Components of the PISA-VET assessment. It presents the main elements targeted by the PISA-VET assessment.
PISA-VET introduces some fundamentally new elements that set it apart from existing large-scale assessments like PISA and PIAAC. First, PISA-VET targets a population that has been largely overlooked by previous large scale educational assessment initiatives. Although the percentage of workforce undergoing VET education varies between countries, OECD2 reports that approximately one third of individuals aged between 25 and 34 have a vocational qualification as their highest education. Thus, PISA-VET represents the first standardized educational testing initiative that will provide information about this understudied segment of the future workforce while it still attends formal education. A potentially hindering factor in the generalizability of findings based on the roll-out of the PISA-VET assessment consists in the age range of the targeted population. More specifically, VET programs also include students that have ages that fall outside the targeted age-range (18-20 years).
Second, PISA-VET shifts the assessment focus from academic skills (mathematics, reading, science) to vocational education and training outcomes (such as occupation-specific skills and competencies), which have been historically underrepresented in global educational assessment initiatives. This is significant because it recognizes that learning pathways are diverse and potentially unique for different career paths. Consequently, vocational students require an evaluation that aligns with the skills they are building for becoming part of the active workforce, including employability skills, not just academic knowledge.
Third, PISA-VET introduces a focus at the intersection of education and employment–relevant skills. The merging of the two broad assessment domains (occupation-specific skills and employability skills) brings a new level of insight into how vocational programs can better prepare students for an evolving job market. By capturing both occupation-specific and universally required constructs (employability skills), PISA-VET provides a comprehensive assessment framework that evaluates the preparedness of VET students for the workforce, ensuring they possess not only technical expertise but also the adaptable, transferable skills necessary for success in a rapidly changing labor market.
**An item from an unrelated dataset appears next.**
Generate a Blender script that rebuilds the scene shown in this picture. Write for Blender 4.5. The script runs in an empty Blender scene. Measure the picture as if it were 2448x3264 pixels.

Fourth, the PISA-VET introduces not only a simulation-oriented assessment but also includes hands-on demonstrations, enabling a more valid and realistic measurement of the key skills and competencies it focuses on. PISA-VET includes digitalized simulations and demonstrations of occupation-specific skills. Simulations include simplified representations of occupation-specific processes that the prospective incumbents are expected to master. For example, simulations employed for automotive technicians might include items requiring the test-takers to perform various measurements using specific instruments (e.g., how to measure the voltage on a connector pin). Live or recorded demonstrations will consist of the test-taker being required to perform various tasks, such as inspecting an automobile using the manufacturers’ instruction sheets. The importance of this innovation is twofold: (1) it has the potential to emulate real-world settings, potentially increasing the validity and relevance of the assessment results and (2) it has the potential to increase the participants’ engagement in completing the assessment, resulting not only in more accurate estimations of the focal skills but also in increased participation and completion rates.